The Rev. Francis Joseph Kichak’s religious order assigned him to the congregation as an assistant pastor after his ordination to the priesthood in 1954.

The book, published in 1975 and now out of print, begins with a chilling account of two black convicts’ electrocution at the St. Landry Parish Jail in 1949, and the white crowd that gathered outside to cheer. It went on to catalog the indignities large and small that African Americans faced at the time.

With name changes for some people and places — Opelousas, for example, is “Attakapa” in the book — Kichak also described his two jobs: religious ministry in public and activism in secret. The second task he shared with a small group of concerned citizens, black and white, who organized boycotts of St. Landry Parish businesses based on their practice of enforcing racial segregation on levels ranging from employment, customer service and accommodation in restaurants and movie theaters.

With secretly distributed fliers, letters to the editor of the Daily World and alliances with longer-established civil rights organizations, the group also worked to desegregate Catholic education in St. Landry Parish.

Although some readers may criticize its use of fake names, Amling defends the book. “It tells the real story. A lot of it I didn’t even know until I read the book.

“What reason would Father have to lie?” she continued. “This man went to battle for us.”

She added that the white Holy Ghost priests and the black Sisters of the Divine Word who worked at the church and school “were our pillar. I guess they didn’t realize how much we depended on them.”

While in most places outside their homes African Americans had to abide by codes of conduct that kept them separate and unequal with whites, the Catholic parish felt like a safe haven, Amling said. “I only know of happy times at school.”

She and other students were aware of racial discrimination, she said, “and we wondered why and asked the sisters, ‘Why do they (white people) hate us?’

“They would answer, ‘They don’t know. They don’t really hate us, they’re afraid of us. Hate comes from fear. Pray for them.’”

Sometimes at the risk of scolding from his superiors, Kichak not only prayed for hostile whites, but stood up to them. In 1966 he left Holy Ghost to work in Puerto Rico with his religious order, before social changes, law and economic reality led to the gradual end of Catholic school segregation in Opelousas.
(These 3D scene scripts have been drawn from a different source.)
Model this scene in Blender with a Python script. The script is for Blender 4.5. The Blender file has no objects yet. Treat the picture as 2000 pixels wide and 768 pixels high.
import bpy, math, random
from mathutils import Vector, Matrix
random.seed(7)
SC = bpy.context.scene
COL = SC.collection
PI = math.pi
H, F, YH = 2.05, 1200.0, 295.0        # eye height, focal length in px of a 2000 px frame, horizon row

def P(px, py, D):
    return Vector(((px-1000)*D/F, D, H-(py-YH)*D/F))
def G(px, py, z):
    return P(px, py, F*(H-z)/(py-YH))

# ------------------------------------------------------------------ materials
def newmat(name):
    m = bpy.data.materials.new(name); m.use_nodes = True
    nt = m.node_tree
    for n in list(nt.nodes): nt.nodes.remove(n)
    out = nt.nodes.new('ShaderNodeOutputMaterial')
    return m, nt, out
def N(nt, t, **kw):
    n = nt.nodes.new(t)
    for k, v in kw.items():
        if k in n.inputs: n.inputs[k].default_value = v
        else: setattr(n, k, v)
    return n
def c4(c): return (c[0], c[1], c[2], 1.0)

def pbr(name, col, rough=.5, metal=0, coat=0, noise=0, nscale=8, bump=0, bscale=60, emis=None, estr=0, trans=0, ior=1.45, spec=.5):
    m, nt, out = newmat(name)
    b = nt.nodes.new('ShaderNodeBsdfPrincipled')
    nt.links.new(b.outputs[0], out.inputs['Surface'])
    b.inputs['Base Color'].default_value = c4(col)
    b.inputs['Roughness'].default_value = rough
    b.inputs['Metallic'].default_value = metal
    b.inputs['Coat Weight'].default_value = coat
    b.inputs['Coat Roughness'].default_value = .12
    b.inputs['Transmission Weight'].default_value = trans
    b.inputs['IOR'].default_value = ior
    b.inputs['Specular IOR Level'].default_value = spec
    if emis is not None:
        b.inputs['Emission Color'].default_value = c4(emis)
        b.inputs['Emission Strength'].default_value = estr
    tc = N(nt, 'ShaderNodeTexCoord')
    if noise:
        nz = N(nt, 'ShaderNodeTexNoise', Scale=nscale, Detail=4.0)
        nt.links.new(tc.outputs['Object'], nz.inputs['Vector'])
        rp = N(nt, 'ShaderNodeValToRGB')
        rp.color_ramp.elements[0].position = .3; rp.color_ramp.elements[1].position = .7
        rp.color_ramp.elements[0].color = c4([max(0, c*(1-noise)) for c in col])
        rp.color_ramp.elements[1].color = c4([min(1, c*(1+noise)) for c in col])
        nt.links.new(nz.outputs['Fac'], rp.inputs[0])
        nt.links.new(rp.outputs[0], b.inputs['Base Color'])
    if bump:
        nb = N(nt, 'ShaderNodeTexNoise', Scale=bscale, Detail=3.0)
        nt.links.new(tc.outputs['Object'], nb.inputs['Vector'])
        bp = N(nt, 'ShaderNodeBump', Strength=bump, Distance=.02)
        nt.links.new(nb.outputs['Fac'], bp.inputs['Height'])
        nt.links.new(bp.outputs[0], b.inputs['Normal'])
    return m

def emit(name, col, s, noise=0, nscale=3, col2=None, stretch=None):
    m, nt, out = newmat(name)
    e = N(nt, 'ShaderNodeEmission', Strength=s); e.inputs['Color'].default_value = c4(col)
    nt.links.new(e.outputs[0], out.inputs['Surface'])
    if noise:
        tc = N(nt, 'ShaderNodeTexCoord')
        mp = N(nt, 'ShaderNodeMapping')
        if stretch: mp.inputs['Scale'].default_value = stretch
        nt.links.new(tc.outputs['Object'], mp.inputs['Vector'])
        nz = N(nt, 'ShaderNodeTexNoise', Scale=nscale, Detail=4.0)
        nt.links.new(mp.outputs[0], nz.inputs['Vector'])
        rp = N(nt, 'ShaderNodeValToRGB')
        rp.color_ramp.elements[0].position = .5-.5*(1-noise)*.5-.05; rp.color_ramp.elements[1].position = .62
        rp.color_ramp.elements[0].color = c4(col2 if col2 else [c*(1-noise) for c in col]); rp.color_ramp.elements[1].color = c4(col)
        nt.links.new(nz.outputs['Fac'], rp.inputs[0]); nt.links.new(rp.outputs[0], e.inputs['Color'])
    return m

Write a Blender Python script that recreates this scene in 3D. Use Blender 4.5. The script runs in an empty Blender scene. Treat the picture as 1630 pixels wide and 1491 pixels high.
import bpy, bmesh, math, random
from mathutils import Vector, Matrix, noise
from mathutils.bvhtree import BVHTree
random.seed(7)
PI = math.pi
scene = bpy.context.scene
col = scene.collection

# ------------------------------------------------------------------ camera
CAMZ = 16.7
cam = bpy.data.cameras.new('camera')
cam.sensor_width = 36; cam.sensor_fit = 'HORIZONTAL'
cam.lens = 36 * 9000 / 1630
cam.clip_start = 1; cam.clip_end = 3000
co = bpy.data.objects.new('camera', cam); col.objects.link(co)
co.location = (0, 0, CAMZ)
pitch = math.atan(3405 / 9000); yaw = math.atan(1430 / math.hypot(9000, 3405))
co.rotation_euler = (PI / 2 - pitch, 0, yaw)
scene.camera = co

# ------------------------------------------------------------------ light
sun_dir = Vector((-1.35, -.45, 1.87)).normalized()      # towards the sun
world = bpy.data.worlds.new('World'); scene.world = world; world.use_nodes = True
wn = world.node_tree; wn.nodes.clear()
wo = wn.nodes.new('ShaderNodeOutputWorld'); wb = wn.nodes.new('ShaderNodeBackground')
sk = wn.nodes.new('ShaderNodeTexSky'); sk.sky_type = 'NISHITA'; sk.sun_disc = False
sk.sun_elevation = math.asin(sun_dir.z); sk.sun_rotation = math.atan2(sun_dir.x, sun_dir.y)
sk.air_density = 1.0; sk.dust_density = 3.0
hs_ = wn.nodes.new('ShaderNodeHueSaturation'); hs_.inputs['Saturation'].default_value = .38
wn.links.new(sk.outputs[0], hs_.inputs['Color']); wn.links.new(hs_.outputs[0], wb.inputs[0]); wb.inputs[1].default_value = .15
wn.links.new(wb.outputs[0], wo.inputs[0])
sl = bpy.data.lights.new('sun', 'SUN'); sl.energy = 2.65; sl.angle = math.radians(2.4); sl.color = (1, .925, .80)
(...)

At first, Holy Ghost operated as an integrated elementary school and the Academy of the Immaculate Conception became the Catholic high school. By the mid-1970s, the two schools combined to form the K-12 Opelousas Catholic School, open to students of all races.

By that time, Amling had left the city to see the world. She became a flight attendant for Pan Am, the now-defunct international airline that symbolized jet-set elegance and luxury. Her nieces attended Opelousas Catholic, and after years away she returned home.

These days she works as the activities director at Prompt Succor Nursing Home. Amling is also a family historian who has written a book about the long Simien lineage in St. Landry Parish.

She would like to see Kichak’s “The Serpent and the Dove” back in print with a new foreword to describe some of the ways Opelousas has changed in the last 50 years.

Amling has not spoken with the now-retired priest, her religion teacher at Holy Ghost, in many years. But “whenever the conversation is about Opelousas race relations, his name comes up,” she said. Just as he once told parishioners that they would recognize themselves in the book, she believes that Kichak’s story could speak to people who remember segregation and the generations born since.

“He would tell us all the time, ‘Work hard, a change will come,’” Amling said. “We were young. We really didn’t believe him.”

But much of what he predicted came true. Along with a well-loved copy of the book, Amling keeps a note he wrote to her on Holy Ghost stationery upon her graduation from high school.

“Congratulations!” it read. “Be a credit to your church and school. May the Holy Spirit be with you and yours.”

About Kichak and the nuns, Amling said, “They were our rock. They gave us courage. They gave us love and they softened a lot of the blows.”